You could say it’s hard to classify me. I thrive between cars and pedestrians in bike lanes, but feel at home between library shelves too. Behind a computer, I make maps, videos and online communities come to life. The gym, beach and parks are my work out spots. And my neighbors know me by my blue bicycle, and perhaps my poor parallel parking. Geek, sports girl, bookworm, “bad Asian lady driver,” I’ve heard it all. With my mix of bicycling, public transit experience and varied web and communication skills, I’m certain I can serve as an instructor that empowers in women on bicycles.

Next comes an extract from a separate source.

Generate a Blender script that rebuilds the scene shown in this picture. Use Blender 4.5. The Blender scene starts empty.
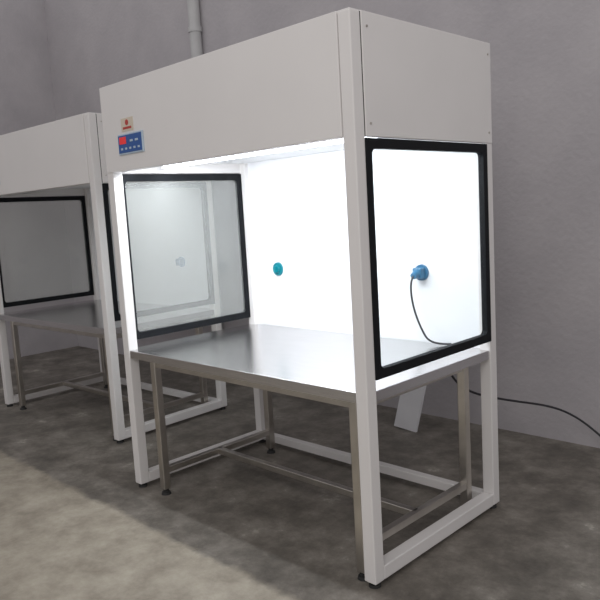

Bicycling in Los Angeles can be an uphill battle for women. As a college student, I just wanted to find a way to bike to my internship in Beverly Hills. Instead, I found potholes and honking cars. I know from experience that, often times, it’s not the physical act of cycling, but rather the fear of traffic or sweat that discourage bike rides. Even before that first ride, the intimidating bike shop owner, the never-ending Craigslist search and the endless choices in frames (and lack of affordable, attractive non-Lycra gear) – all contribute steep uphill before the joy of biking.

I’ve been lucky, though.

Bus drivers showed me how to secure my frame on a bus. A passing pedestrian showed me how to fix my flat. Police returned my stolen bicycle. And I didn’t let stereotypes of bicyclists get to me. I rode with boys on fixies, carbon fiber and clipless-pedal-riding ladies twice my age (and twice as fast), I rode with CicLAvia and CICLE tours. I was lucky to have mentors around me to adjust my helmet, teach me signals and show me the best routes. And I’m ready to give back.

Driver’s education is required. Yet bicycling education isn’t. I met countless classmates – all girls – who’d never ridden a two-wheeler. And most have never ridden off the sidewalk. It’s easy to see the gaping need for instructors. Not just to teach the laws, but also to support, inspire and empower.

I’m not certified, but I’ve been practicing: I help friends fit and choose frames and helmets. I lead, signal and nudge them into left-hand turn lanes. For me, taking friends along with their bikes on the subway for the first time is better than Disneyland.

I’ve ridden on beach, backcountry and farm roads. Yet my favorite rides are with my neighbors I encouraged taking out their dusty hybrids, and bike, instead of drive, to Lowe’s. They were so worried. But what were they doing on the ride back? Smiling and cycling with pride and joy. I knew I had to share this with more people.

On my first bike commute, a car’s surprising honk brought me to tears. But along the miles I rode since, I found my smile and confidence. With a scholarship, I want to bring this lifelong joy to more women, their children and families.